### Short exercise
Repeat, exactly and completely, the material that follows. Omit the pictures.

### Collected material
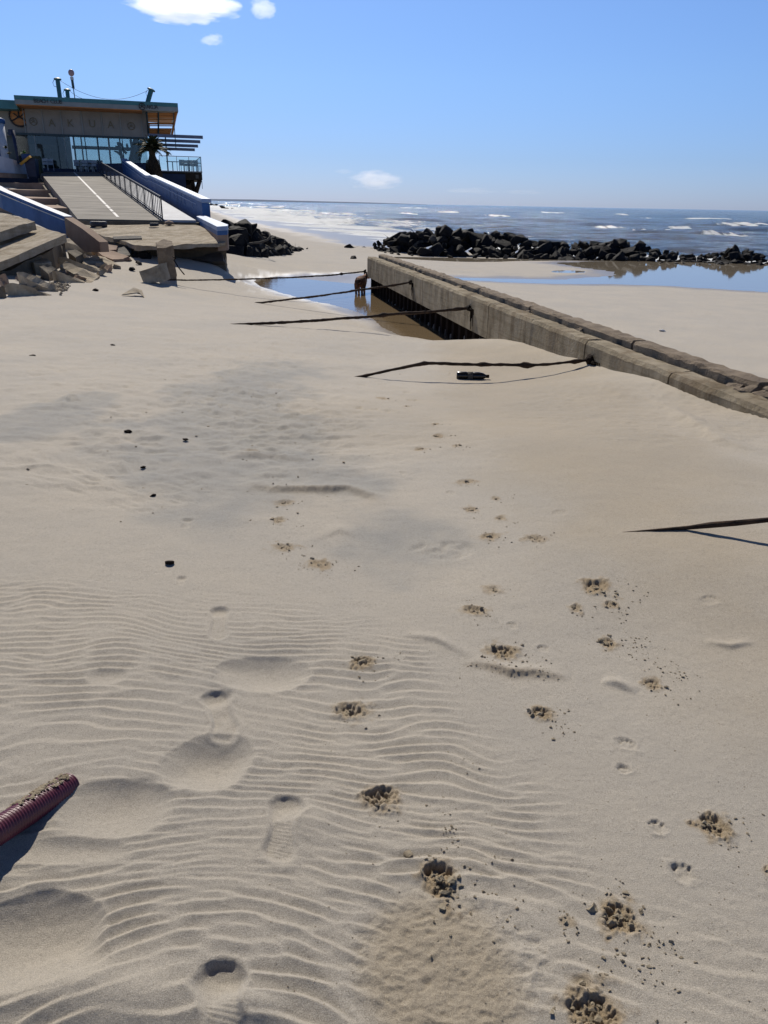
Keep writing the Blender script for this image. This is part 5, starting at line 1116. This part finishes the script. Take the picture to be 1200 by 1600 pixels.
# deck chairs and tables (white plastic)
chair_m = worn('pale_plastic', (.30,.33,.36), (.40,.43,.46), .5, 3, .1)
def chair(wpos, rz, lb, grp, s=1.0):
    t = empty('terrace_chair', wpos, rz, lb, 'chair', grp)
    MB().box(-.22, .22, -.22, .22, .42, .45).build('seat', chair_m, t)
    MB().box(-.21, .21, .19, .22, .455, .62).build('backrest', chair_m, t); MB().box(-.21, .21, .19, .22, .66, .86).build('backrest', chair_m, t)
    for sx in (-.2, .2):
        for sy in (-.2, .2): MB().box(sx-.018, sx+.018, sy-.018, sy+.018, 0, .418).build('leg', chair_m, t)
        MB().box(sx-.02, sx+.02, -.2, .19, .62, .65).build('armrest', chair_m, t)
    t.scale = (s, s, s); return t
ch0 = None
for k, (ex, v, rz, lb) in enumerate([(286,1.0,.3,'leftmost pale chair on the sea terrace'),(292,1.6,-.2,'pale chair second from the left on the sea terrace'),(298,1.2,.1,'pale chair in the middle of the right-hand terrace set'),(304,1.7,-.3,'pale chair second from the terrace corner'),(308.5,1.1,.5,'pale chair nearest the terrace corner')]):
    q = L(ex, 266, v); chair(BA+eU*q.x+eV*v+Vector((0, 0, dzt+.065)), RZ+rz, lb, 'chairs on the sea terrace', 1.05)
for k, (ex, v, rz, lb) in enumerate([(71,.6,0,'white chair at the window behind the bins'),(80,.8,.1,'white chair right of the first window chair'),(122,1.6,.4,'chair inside the shaded entrance'),(132,1.4,-.3,'second chair in the shaded entrance'),(142,1.7,.2,'third chair in the shaded entrance'),(150,1.4,2.8,'chair nearest the railing top')]):
    q = L(ex, 266, v); chair(BA+eU*q.x+eV*v+Vector((0, 0, .0)), RZ+rz, lb, 'chairs before the club windows', 1.05)
def table(px, v, base, lb, w_=.5):
    q = L(px, 262, v); t = empty('table', BA+eU*q.x+eV*v+Vector((0, 0, base)), RZ, lb, 'table'); MB().box(-w_, w_, -.4, .4, .72, .76).build('tabletop', chair_m, t); MB().tube([(0, 0, 0), (0, 0, .718)], .04, 8).build('leg', frame, t); MB().box(-.25, .25, -.25, .25, 0, .03).build('foot', frame, t)
table(270, 1.4, dzt+.065, 'small table left of the terrace chairs'); table(296, 2.6, dzt+.065, 'table among the terrace chairs', .8); table(137, 2.1, 0, 'table in the shaded entrance', .6)
# ------------------------------------------------------------ dark blue wall behind the palm, white wall, bins and planters
def seg(name, pts, hts, th, mat, lb, cat): o = sidewall(name, pts, th, hts, mat); return tag(o, lb, cat)
p0, p1 = W(187,262,67), W(250,262,67.5)
seg('dark_parapet', [W(150,256,68), W(190,255,68.2), W(246,254,68.6)], (1.6,1.6,2.4), .3, M['darkblue'], 'dark blue parapet behind the top of the railing and the palm', 'parapet')
seg('white_wall', [W(-25,239,58), W(5,245,59.5), W(20,249,60.5), W(42,256.5,63)], (1.5,1.35,1.2,1.0), .2, M['white'], 'low white plastered wall in front of the club at the left edge', 'wall')
seg('brick_kerb', [W(-25,268.5,57.2), W(5,270,58.8), W(42,272,62.0)], (.3,.3,.3), .5, M['brown_steps'], 'reddish kerb along the foot of the white wall', 'kerb')
def bin_(px, py, Y, w, h, m_, lb):
    p = W(px, py, Y); t = empty('wheelie_bin', p, .1, lb, 'bin', 'bins beside the ramp top')
    mb = MB(); mb.add([(-w*.42, -w*.45, 0), (w*.42, -w*.45, 0), (w*.42, w*.45, 0), (-w*.42, w*.45, 0), (-w*.5, -w*.55, h), (w*.5, -w*.55, h), (w*.5, w*.55, h), (-w*.5, w*.55, h)], [(0,1,2,3),(4,5,6,7),(0,1,5,4),(1,2,6,5),(2,3,7,6),(3,0,4,7)]); mb.build('bin_body', m_, t)
    MB().box(-w*.54, w*.54, -w*.6, w*.58, h+.005, h+.07).build('bin_lid', m_, t); MB().tube([(-w*.4, w*.62, h-.05), (w*.4, w*.62, h-.05)], .025, 6).build('handle', m_, t)
    for s_ in (-1, 1): MB().tube([(s_*w*.38, w*.5, .1), (s_*w*.46, w*.5, .1)], .1, 10).build('wheel', M['rail'], t)
    return t
bin_(52.5, 276.5, 61.5, .75, 1.15, worn('navy_plastic', (.012,.018,.05), (.02,.03,.07), .4, 3, .1), 'navy blue wheeled bin overflowing at the left end of the ramp top')
bin_(60.5, 272.5, 64.5, .6, 1.2, worn('olive_plastic', (.04,.045,.02), (.06,.065,.03), .5, 3, .1), 'olive green bin behind the navy one')
o = MB().box(-.45, .45, -.2, .2, -.08, .08).build('plank', worn('orange_board', (.55,.28,.04), (.65,.36,.06), .6, 3, .1)); o.location = W(40,250.5,61); o.rotation_euler = (.2, -.6, 0); tag(o, 'yellow orange board leaning on the overflowing bin', 'board')
bl_ = worn('blue_tub', (.02,.05,.16), (.03,.07,.20), .5, 3, .1)
pt_ = W(41, 246, 62); o = MB().lathe([(.22, -.35), (.32, 0), (.30, .22)], 14).build('flower_tub', bl_); o.location = pt_; tag(o, 'blue tub with a bright green plant beside the bins', 'plant tub')
leafg = worn('bright_leaf', (.06,.20,.02), (.12,.32,.04), .6, 8, .2); leafd = worn('palm_leaf', (.020,.028,.010), (.05,.055,.02), .7, 6, .3)
def tuft(loc, n, ln, mat, name, lb, seed, wid=.05, droop=.5):
    mb = MB(); rnd = random.Random(seed)
    for k in range(n):
        an = rnd.uniform(0, 6.28); el = rnd.uniform(.2, 1.4); l_ = ln*rnd.uniform(.6, 1); pr = None
        for i in range(5):
            t = i/4; r_ = l_*t*math.cos(el); z = l_*t*math.sin(el)-droop*l_*t*t; c_ = Vector((math.cos(an)*r_, math.sin(an)*r_, z)); s_ = Vector((-math.sin(an), math.cos(an), 0))*wid*(1-t*.9)
            if pr: mb.add([pr[0], pr[1], c_+s_, c_-s_, ], [(0, 1, 2, 3)])
            pr = (c_-s_, c_+s_)
    o = mb.build(name, mat, None, fix=False); o.location = loc; tag(o, lb, 'plant'); return o
tuft(W(38, 240, 62), 26, .55, leafg, 'potted_plant', 'bright green leafy plant growing in the blue tub', 1); tuft(W(9, 232, 60), 30, .5, leafd, 'shrub', 'dark shrub with pale flowers beside the kiosk at the left edge', 2)
tuft(W(14, 241, 60), 30, .45, leafd, 'shrub', 'lower dark shrub above the white wall at the left edge', 3)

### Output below
Keep writing the Blender script for this image. This is part 5, starting at line 1116. This part finishes the script. Take the picture to be 1200 by 1600 pixels.
# deck chairs and tables (white plastic)
chair_m = worn('pale_plastic', (.30,.33,.36), (.40,.43,.46), .5, 3, .1)
def chair(wpos, rz, lb, grp, s=1.0):
    t = empty('terrace_chair', wpos, rz, lb, 'chair', grp)
    MB().box(-.22, .22, -.22, .22, .42, .45).build('seat', chair_m, t)
    MB().box(-.21, .21, .19, .22, .455, .62).build('backrest', chair_m, t); MB().box(-.21, .21, .19, .22, .66, .86).build('backrest', chair_m, t)
    for sx in (-.2, .2):
        for sy in (-.2, .2): MB().box(sx-.018, sx+.018, sy-.018, sy+.018, 0, .418).build('leg', chair_m, t)
        MB().box(sx-.02, sx+.02, -.2, .19, .62, .65).build('armrest', chair_m, t)
    t.scale = (s, s, s); return t
ch0 = None
for k, (ex, v, rz, lb) in enumerate([(286,1.0,.3,'leftmost pale chair on the sea terrace'),(292,1.6,-.2,'pale chair second from the left on the sea terrace'),(298,1.2,.1,'pale chair in the middle of the right-hand terrace set'),(304,1.7,-.3,'pale chair second from the terrace corner'),(308.5,1.1,.5,'pale chair nearest the terrace corner')]):
    q = L(ex, 266, v); chair(BA+eU*q.x+eV*v+Vector((0, 0, dzt+.065)), RZ+rz, lb, 'chairs on the sea terrace', 1.05)
for k, (ex, v, rz, lb) in enumerate([(71,.6,0,'white chair at the window behind the bins'),(80,.8,.1,'white chair right of the first window chair'),(122,1.6,.4,'chair inside the shaded entrance'),(132,1.4,-.3,'second chair in the shaded entrance'),(142,1.7,.2,'third chair in the shaded entrance'),(150,1.4,2.8,'chair nearest the railing top')]):
    q = L(ex, 266, v); chair(BA+eU*q.x+eV*v+Vector((0, 0, .0)), RZ+rz, lb, 'chairs before the club windows', 1.05)
def table(px, v, base, lb, w_=.5):
    q = L(px, 262, v); t = empty('table', BA+eU*q.x+eV*v+Vector((0, 0, base)), RZ, lb, 'table'); MB().box(-w_, w_, -.4, .4, .72, .76).build('tabletop', chair_m, t); MB().tube([(0, 0, 0), (0, 0, .718)], .04, 8).build('leg', frame, t); MB().box(-.25, .25, -.25, .25, 0, .03).build('foot', frame, t)
table(270, 1.4, dzt+.065, 'small table left of the terrace chairs'); table(296, 2.6, dzt+.065, 'table among the terrace chairs', .8); table(137, 2.1, 0, 'table in the shaded entrance', .6)
# ------------------------------------------------------------ dark blue wall behind the palm, white wall, bins and planters
def seg(name, pts, hts, th, mat, lb, cat): o = sidewall(name, pts, th, hts, mat); return tag(o, lb, cat)
p0, p1 = W(187,262,67), W(250,262,67.5)
seg('dark_parapet', [W(150,256,68), W(190,255,68.2), W(246,254,68.6)], (1.6,1.6,2.4), .3, M['darkblue'], 'dark blue parapet behind the top of the railing and the palm', 'parapet')
seg('white_wall', [W(-25,239,58), W(5,245,59.5), W(20,249,60.5), W(42,256.5,63)], (1.5,1.35,1.2,1.0), .2, M['white'], 'low white plastered wall in front of the club at the left edge', 'wall')
seg('brick_kerb', [W(-25,268.5,57.2), W(5,270,58.8), W(42,272,62.0)], (.3,.3,.3), .5, M['brown_steps'], 'reddish kerb along the foot of the white wall', 'kerb')
def bin_(px, py, Y, w, h, m_, lb):
    p = W(px, py, Y); t = empty('wheelie_bin', p, .1, lb, 'bin', 'bins beside the ramp top')
    mb = MB(); mb.add([(-w*.42, -w*.45, 0), (w*.42, -w*.45, 0), (w*.42, w*.45, 0), (-w*.42, w*.45, 0), (-w*.5, -w*.55, h), (w*.5, -w*.55, h), (w*.5, w*.55, h), (-w*.5, w*.55, h)], [(0,1,2,3),(4,5,6,7),(0,1,5,4),(1,2,6,5),(2,3,7,6),(3,0,4,7)]); mb.build('bin_body', m_, t)
    MB().box(-w*.54, w*.54, -w*.6, w*.58, h+.005, h+.07).build('bin_lid', m_, t); MB().tube([(-w*.4, w*.62, h-.05), (w*.4, w*.62, h-.05)], .025, 6).build('handle', m_, t)
    for s_ in (-1, 1): MB().tube([(s_*w*.38, w*.5, .1), (s_*w*.46, w*.5, .1)], .1, 10).build('wheel', M['rail'], t)
    return t
bin_(52.5, 276.5, 61.5, .75, 1.15, worn('navy_plastic', (.012,.018,.05), (.02,.03,.07), .4, 3, .1), 'navy blue wheeled bin overflowing at the left end of the ramp top')
bin_(60.5, 272.5, 64.5, .6, 1.2, worn('olive_plastic', (.04,.045,.02), (.06,.065,.03), .5, 3, .1), 'olive green bin behind the navy one')
o = MB().box(-.45, .45, -.2, .2, -.08, .08).build('plank', worn('orange_board', (.55,.28,.04), (.65,.36,.06), .6, 3, .1)); o.location = W(40,250.5,61); o.rotation_euler = (.2, -.6, 0); tag(o, 'yellow orange board leaning on the overflowing bin', 'board')
bl_ = worn('blue_tub', (.02,.05,.16), (.03,.07,.20), .5, 3, .1)
pt_ = W(41, 246, 62); o = MB().lathe([(.22, -.35), (.32, 0), (.30, .22)], 14).build('flower_tub', bl_); o.location = pt_; tag(o, 'blue tub with a bright green plant beside the bins', 'plant tub')
leafg = worn('bright_leaf', (.06,.20,.02), (.12,.32,.04), .6, 8, .2); leafd = worn('palm_leaf', (.020,.028,.010), (.05,.055,.02), .7, 6, .3)
def tuft(loc, n, ln, mat, name, lb, seed, wid=.05, droop=.5):
    mb = MB(); rnd = random.Random(seed)
    for k in range(n):
        an = rnd.uniform(0, 6.28); el = rnd.uniform(.2, 1.4); l_ = ln*rnd.uniform(.6, 1); pr = None
        for i in range(5):
            t = i/4; r_ = l_*t*math.cos(el); z = l_*t*math.sin(el)-droop*l_*t*t; c_ = Vector((math.cos(an)*r_, math.sin(an)*r_, z)); s_ = Vector((-math.sin(an), math.cos(an), 0))*wid*(1-t*.9)
            if pr: mb.add([pr[0], pr[1], c_+s_, c_-s_, ], [(0, 1, 2, 3)])
            pr = (c_-s_, c_+s_)
    o = mb.build(name, mat, None, fix=False); o.location = loc; tag(o, lb, 'plant'); return o
tuft(W(38, 240, 62), 26, .55, leafg, 'potted_plant', 'bright green leafy plant growing in the blue tub', 1); tuft(W(9, 232, 60), 30, .5, leafd, 'shrub', 'dark shrub with pale flowers beside the kiosk at the left edge', 2)
tuft(W(14, 241, 60), 30, .45, leafd, 'shrub', 'lower dark shrub above the white wall at the left edge', 3)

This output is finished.